* _WHAT THIS TASK INVOLVES_:
Output exactly the lines from the first line of the records below through the line containing "COL = SC.collection", both included, leaving out any pictures.

* _MATERIAL FOR THE TASK_:
·····

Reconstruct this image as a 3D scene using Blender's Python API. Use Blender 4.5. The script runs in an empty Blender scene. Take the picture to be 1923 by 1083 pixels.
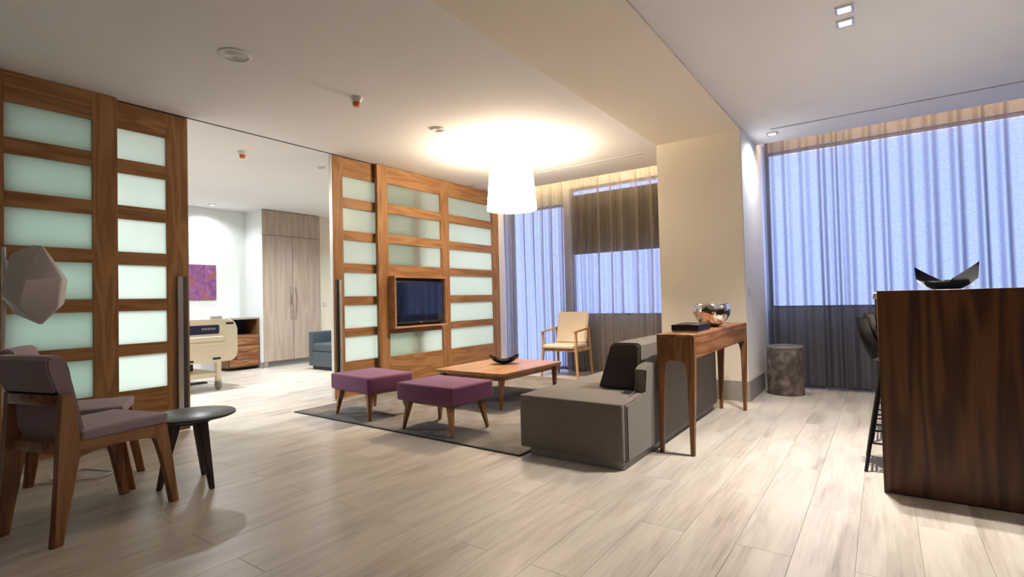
import bpy, bmesh, math, random
from mathutils import Vector, Matrix
PI = math.pi
random.seed(7)
SC = bpy.context.scene
COL = SC.collection

# ------------------------------------------------------------------ camera
F = 978.64
yaw, pitch, roll = math.radians(35.3835), math.radians(1.2566), math.radians(-1.4004)
CAMH = 1.08
fwd = Vector((-math.sin(yaw)*math.cos(pitch), math.cos(yaw)*math.cos(pitch), math.sin(pitch)))
rt = Vector((math.cos(yaw), math.sin(yaw), 0)); up = rt.cross(fwd)
r2 = rt*math.cos(roll) + up*math.sin(roll); u2 = -rt*math.sin(roll) + up*math.cos(roll)
cam_d = bpy.data.cameras.new('camera'); cam = bpy.data.objects.new('camera', cam_d); COL.objects.link(cam)
cam_d.sensor_width = 36.0; cam_d.lens = F/1923*36.0; cam_d.clip_start = 0.05
M = Matrix((( r2.x, u2.x, -fwd.x, 0), (r2.y, u2.y, -fwd.y, 0), (r2.z, u2.z, -fwd.z, CAMH), (0, 0, 0, 1)))
cam.matrix_world = M
SC.camera = cam

# ------------------------------------------------------------------ view + sky
SC.view_settings.view_transform = 'Standard'; SC.view_settings.look = 'None'
SC.view_settings.gamma = 1.0; SC.view_settings.exposure = 0.75
SC.view_settings.use_curve_mapping = False
SC.cycles.max_bounces = 10; SC.cycles.diffuse_bounces = 6; SC.cycles.transparent_max_bounces = 16
SC.cycles.transmission_bounces = 8
SC.cycles.sample_clamp_indirect = 6.0
W = bpy.data.worlds.new('sky'); SC.world = W; W.use_nodes = True
bg = W.node_tree.nodes['Background']
bg.inputs['Color'].default_value = (0.45, 0.555, 1.0, 1); bg.inputs['Strength'].default_value = 1.8

# ------------------------------------------------------------------ main lights
def light(name, kind, loc, power, color, size=0.1, size_y=None, aim=None, cone=None, blend=0.5):
    d = bpy.data.lights.new(name, kind); d.energy = power; d.color = color
    if kind == 'AREA':
        d.size = size
        if size_y: d.shape = 'RECTANGLE'; d.size_y = size_y
    else: d.shadow_soft_size = size
    if cone: d.spot_size = math.radians(cone); d.spot_blend = blend
    o = bpy.data.objects.new(name, d); COL.objects.link(o); o.location = loc
    v = Vector(aim) if aim else Vector((0, 0, -1))
    o.rotation_euler = v.to_track_quat('-Z', 'Y').to_euler()
    return o
WARM = (1.0, 0.83, 0.62); NEUT = (1.0, 0.93, 0.85); COOL = (0.93, 0.97, 1.0)
CEIL = 2.78
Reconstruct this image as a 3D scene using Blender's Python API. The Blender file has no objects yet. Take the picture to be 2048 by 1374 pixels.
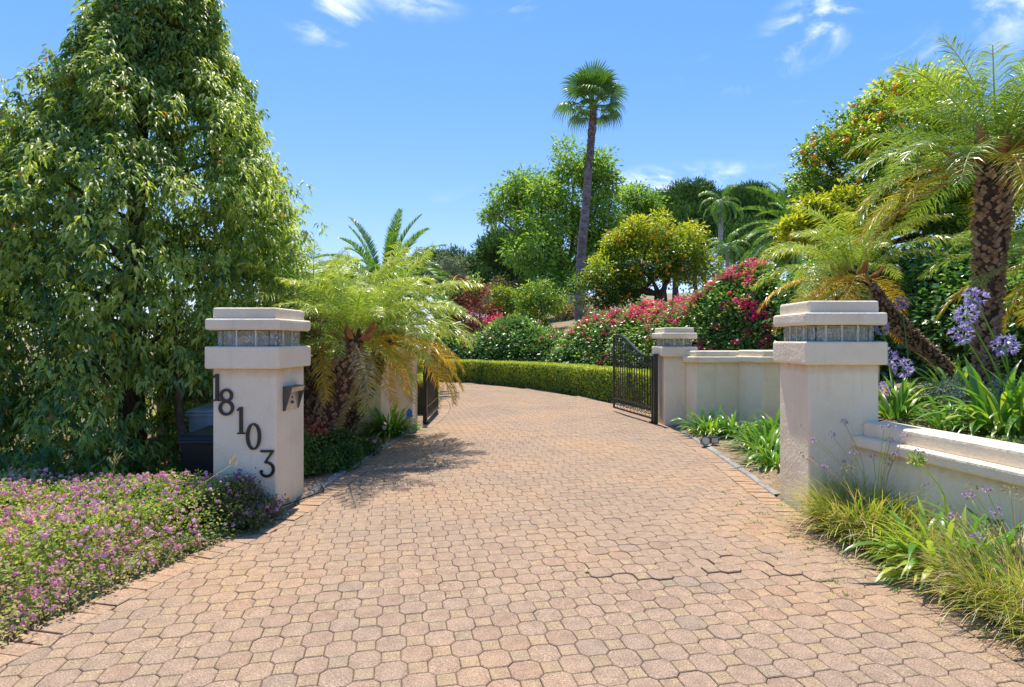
import bpy, bmesh, math, random
import numpy as np
from mathutils import Vector, Matrix, Quaternion
R = math.radians
PI = math.pi
C = bpy.context.scene.collection
S = bpy.context.scene
random.seed(7)
RNG = np.random.default_rng(11)

# ------------------------------------------------------------------ camera, sky, sun, exposure
EYE = 1.5; F = 1138.0; U0 = 1024.0; V0 = 680.0
cam = bpy.data.cameras.new("camera"); cam.lens = 20.0; cam.sensor_width = 36.0
cam.shift_y = -7.0/2048.0; cam.clip_start = 0.05; cam.clip_end = 3000
camo = bpy.data.objects.new("camera", cam); C.objects.link(camo)
camo.location = (0, 0, EYE); camo.rotation_euler = (R(90), 0, 0)
S.camera = camo

SUN_EL, SUN_AZ = 69.0, -8.0          # azimuth from +Y, clockwise seen from above
tosun = Vector((math.sin(R(SUN_AZ))*math.cos(R(SUN_EL)), math.cos(R(SUN_AZ))*math.cos(R(SUN_EL)), math.sin(R(SUN_EL))))
sl = bpy.data.lights.new("sun", 'SUN'); sl.energy = 3.1; sl.angle = R(0.55); sl.color = (1.0, 0.93, 0.82)
so = bpy.data.objects.new("sun", sl); C.objects.link(so); so.location = (-20, 20, 40)
so.rotation_euler = tosun.to_track_quat('Z', 'Y').to_euler()

W = bpy.data.worlds.new("World"); S.world = W; W.use_nodes = True
wn = W.node_tree; wn.nodes.clear()
def N(nt, t, **kw):
    n = nt.nodes.new(t)
    for k, v in kw.items():
        if k.startswith('_'): setattr(n, k[1:], v)
        else:
            n.inputs[k.replace('__', ' ')].default_value = v
    return n
def pixdir(u, v):
    d = Vector((u-U0, F, V0-v)); d.normalize(); return d
out = N(wn, 'ShaderNodeOutputWorld')
bg = N(wn, 'ShaderNodeBackground'); bg.inputs['Strength'].default_value = 0.108
sky = N(wn, 'ShaderNodeTexSky'); sky.sky_type = 'NISHITA'; sky.sun_disc = False
sky.sun_elevation = R(SUN_EL); sky.sun_rotation = R(SUN_AZ); sky.altitude = 200
sky.air_density = 1.0; sky.dust_density = 0.25; sky.ozone_density = 2.2
hs = N(wn, 'ShaderNodeHueSaturation'); hs.inputs['Saturation'].default_value = 1.35
dn = N(wn, 'ShaderNodeVectorMath', _operation='MULTIPLY_ADD'); dn.inputs[1].default_value = (1/7.5,)*3; dn.inputs[2].default_value = (1,)*3
wn.links.new(sky.outputs[0], dn.inputs[0])
dv_ = N(wn, 'ShaderNodeVectorMath', _operation='DIVIDE'); wn.links.new(sky.outputs[0], dv_.inputs[0]); wn.links.new(dn.outputs[0], dv_.inputs[1])
sc_ = N(wn, 'ShaderNodeVectorMath', _operation='SCALE'); sc_.inputs['Scale'].default_value = 1.65; wn.links.new(dv_.outputs[0], sc_.inputs[0])
tn_ = N(wn, 'ShaderNodeVectorMath', _operation='MULTIPLY'); tn_.inputs[1].default_value = (.83, .84, 1.0); wn.links.new(sc_.outputs[0], tn_.inputs[0])
wn.links.new(tn_.outputs[0], hs.inputs['Color'])
tc = N(wn, 'ShaderNodeTexCoord')
nz = N(wn, 'ShaderNodeTexNoise'); nz.inputs['Scale'].default_value = 7.0; nz.inputs['Detail'].default_value = 8; nz.inputs['Roughness'].default_value = 0.58
nz.inputs['Distortion'].default_value = 0.6
mp = N(wn, 'ShaderNodeMapping'); mp.inputs['Scale'].default_value = (1.0, 1.0, 1.9)
wn.links.new(tc.outputs['Generated'], mp.inputs['Vector']); wn.links.new(mp.outputs[0], nz.inputs['Vector'])
prev = None
WISPS = [((650, 22), .075, .045, 1.2), ((830, -5), .09, .03, .5), ((1030, 8), .05, .02, .55), ((1490, 138), .085, .032, 1.3), ((1580, 95), .075, .032, 1.2),
         ((1670, 42), .095, .042, 1.4), ((1350, 362), .16, .028, 1.0), ((1830, 120), .07, .04, .5), ((2025, 15), .06, .05, .7), ((1600, 190), .05, .015, .25), ((900, 400), .1, .03, .12),
         ((-500, 100), .3, .06, .6), ((2700, 300), .3, .05, .6), ((3400, -600), .35, .1, .5), ((-1800, -900), .3, .12, .5)]
for (uv, rx, rz, amp) in WISPS:
    d = pixdir(*uv)
    m = N(wn, 'ShaderNodeVectorMath', _operation='SUBTRACT'); m.inputs[1].default_value = d
    wn.links.new(tc.outputs['Generated'], m.inputs[0])
    m2 = N(wn, 'ShaderNodeVectorMath', _operation='MULTIPLY'); m2.inputs[1].default_value = (1/rx, 1/rx, 1/rz)
    wn.links.new(m.outputs[0], m2.inputs[0])
    m3 = N(wn, 'ShaderNodeVectorMath', _operation='LENGTH'); wn.links.new(m2.outputs[0], m3.inputs[0])
    r = N(wn, 'ShaderNodeMapRange'); r.interpolation_type = 'SMOOTHSTEP'
    r.inputs['From Min'].default_value = 1.2; r.inputs['From Max'].default_value = 0.0; r.inputs['To Max'].default_value = amp
    wn.links.new(m3.outputs['Value'], r.inputs['Value'])
    if prev is None: prev = r.outputs[0]
    else:
        mx = N(wn, 'ShaderNodeMath', _operation='MAXIMUM'); wn.links.new(prev, mx.inputs[0]); wn.links.new(r.outputs[0], mx.inputs[1]); prev = mx.outputs[0]
nr = N(wn, 'ShaderNodeMapRange'); nr.inputs['From Min'].default_value = .45; nr.inputs['From Max'].default_value = .66
nr.interpolation_type = 'SMOOTHSTEP'
wn.links.new(nz.outputs[0], nr.inputs['Value'])
cm = N(wn, 'ShaderNodeMath', _operation='MULTIPLY'); wn.links.new(prev, cm.inputs[0]); wn.links.new(nr.outputs[0], cm.inputs[1])
mix = N(wn, 'ShaderNodeMixRGB'); mix.inputs['Color2'].default_value = (6.4, 6.7, 7.0, 1)
wn.links.new(cm.outputs[0], mix.inputs['Fac']); wn.links.new(hs.outputs[0], mix.inputs['Color1'])
wn.links.new(mix.outputs[0], bg.inputs['Color']); wn.links.new(bg.outputs[0], out.inputs['Surface'])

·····

* _EXERCISE OUTPUT_:
Reconstruct this image as a 3D scene using Blender's Python API. Use Blender 4.5. The script runs in an empty Blender scene. Take the picture to be 1923 by 1083 pixels.
import bpy, bmesh, math, random
from mathutils import Vector, Matrix
PI = math.pi
random.seed(7)
SC = bpy.context.scene
COL = SC.collection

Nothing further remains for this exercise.